Wednesday, June 16th, 2010

Apparently, I have been out of the loop, as I was unaware until today that Smith & Wesson has introduced a pistol version of the M&P15-22 which uses the standard M&P15-22 magazines. I guess they’re trying to compete with things like the GSG-5.

After handling one, I really can’t see the point; the gun is too big and heavy to shoot like a handgun, and can’t really be fired effectively like a rifle. It looks like it’d be a fun gun for plinking and other putzing around, except for size and bulk considerations.

Other than that, the only purpose I can see is making Sarah Brady and her ilk scream and cry and wet their pants. That’s a pretty good purpose, but I’m not sure that it would be worth $400+ to me.

(I will add that Austin Gun Liquidators is a very nice store. They don’t have quite the used selection Tex-Guns has, but they’re about five minutes from work and open until 6 PM Tuesday-Saturday. Their price on M&P15-22 magazines was pretty reasonable as well.)

Clippings

Thursday, July 30th, 2009

I’m not exactly sure how to describe this *NYT* story; I would use the phrase “human interest”, but it’s actually about a revolver.
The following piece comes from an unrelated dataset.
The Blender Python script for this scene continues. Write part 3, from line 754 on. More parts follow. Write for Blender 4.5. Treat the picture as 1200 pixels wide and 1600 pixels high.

Specifically, a vintage S&W .32 Hand Ejector that fell out of a perp’s waistband, went off, and hit a cop.

The revolver was traced to the Smith & Wesson plant in Springfield, Mass., according to law enforcement sources.

Oh, boy. That’s some fine police work there, tracing a Smith and Wesson revolver back to the Smith and Wesson plant.

But, when a .32-caliber revolver is fired, it keeps the casings inside its rotating chamber instead of spitting them out like a semiautomatic pistol, making it hard for forensic investigators to determine whether it had a criminal past.

Say what?

Like other guns seized by the police, it will be melted down and reincarnated as wire clothes hangers.

(insert cheap Mommie Dearest joke here)

(Above by way of the S&WCA mailing list.)

In other news, the legendary Reverend Ike has died.